No reino das aparências

Público, 20100218 Pedro Lomba


O que quer o propagandista não é controlar a realidade. A sua primeira ambição é outra: gerir a aparência. Não lhe interessa refutar factos e suspeitas desfavoráveis, mas manipular a forma como esses factos são lidos e interpretados pelo maior número de pessoas. É nessa contra-informação metódica que o propagandista cava a distância entre o que é e o que parece.
Por isso, o grande motor de toda a propaganda - política, económica ou cultural - residiu sempre na criação sofisticada de aparências.
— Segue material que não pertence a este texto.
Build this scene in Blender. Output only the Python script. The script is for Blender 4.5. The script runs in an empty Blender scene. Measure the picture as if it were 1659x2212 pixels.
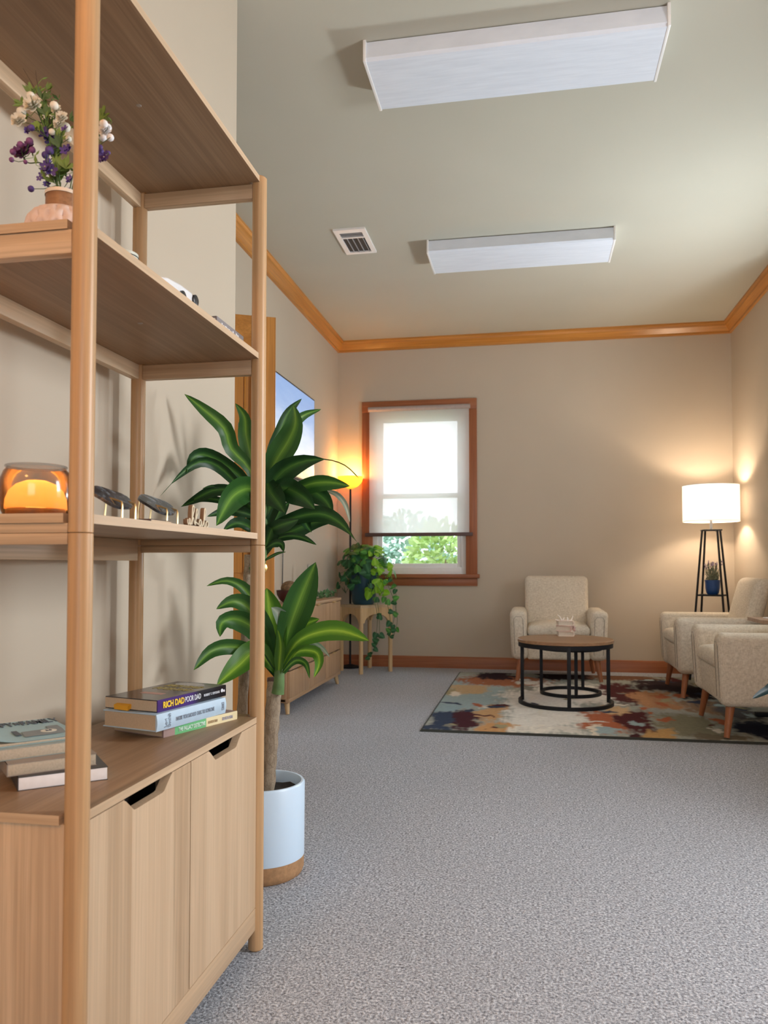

As aparências também assentam em opiniões. Mas essas opiniões são distorcidas, falsificadas, enviesadas. São opiniões falsas que pretendem gerar outras opiniões falsas. Nas sociedades de massas, as aparências circulam como produtos tóxicos. E o mais difícil nisto tudo é isolar e compreender a realidade.
No caso do plano com que alegadamente o Governo queria tomar conta da TVI - a que podemos chamar plano A, porque resta apurar se a operação não acabou por ser executada através de um plano B, com protagonistas diferentes -, é elucidativo ver o empenho com que todos os intervenientes no negócio falhado quiseram alimentar a ideia de que tudo seria na aparência algo diferente daquilo que de facto era. O Solconta, por exemplo, que Zeinal Bava, obviamente para proteger a imagem da sua empresa, tudo fez para que a operação se fizesse sem que a PT "aparecesse"; o administrador Rui Pedro Soares mais o seu ajudante jurídico, Paulo Penedos, também parecem ter conduzido esforços para que o negócio fosse visto como uma "guerra entre empresas".
Remover José Eduardo Moniz antes de a PT entrar reforçaria o jogo de aparências. Até quando Moniz verbalizou publicamente que ponderava candidatar-se a presidente do Benfica, os "executores" do "plano" terão esfregado as mãos. Isso significava que a posição de Moniz na TVI não estava certa e os motivos da sua contratação poderiam ser mascarados com outra eficácia e sucesso. A "guerra entre empresas" seria, em princípio, o contexto perfeito para se esconder o carácter político do negócio.
Quando hoje pergunta o primeiro-ministro ou, dizendo rigorosamente, quando outros perguntam por ele: eu menti ao Parlamento? Quem não mentiu? Eu quis controlar a comunicação social? Quem não o quis no passado? Eu pus os "meus" boys nas empresas públicas? Atire a primeira pedra quem não o fez. Quando estes "argumentos" são soprados por ele e pelos seus defensores mais desesperados, trata-se da mesma onda mistificadora que abastece o reino das aparências.
Quando ontem, o dirigente socialista José Junqueiro veio lembrar que o Expresso e a SIC pertencem a fundadores do PSD - e de um ex-primeiro-ministro, Francisco Pinto Balsemão, - e o PÚBLICO é propriedade de Belmiro de Azevedo e o semanário Sol tem "como accionistas e ideólogos as principais figuras do PSD" (sic), o enredo, cada vez mais implausível, passa a ser outro. Deixamos de estar perante uma guerra entre empresas mas entre partidos e órgãos de comunicação social.
Assim se percebe por que José Sócrates deixou ontem o Olimpo do Governo para, descendo às bases, incitar a "família PS" a assumir as dores do cerco que lhe foi criado. Interessa-lhe agora a aparência de uma provocação partidária para, eventualmente, conseguir dissolver a sua própria responsabilidade. Uma disputa PS contra o PSD é mais uma aparência conveniente.
Neste circo de aparências, a única coisa que não interessa enfrentar é a realidade. Fez ou não o primeiro-ministro aquilo de que muita gente o acusa? Enquanto tarda esta resposta, vamos apodrecendo como país no reino das aparências, em que a prestação de contas e a responsabilidade política não existem, não valem de nada. Belo regime.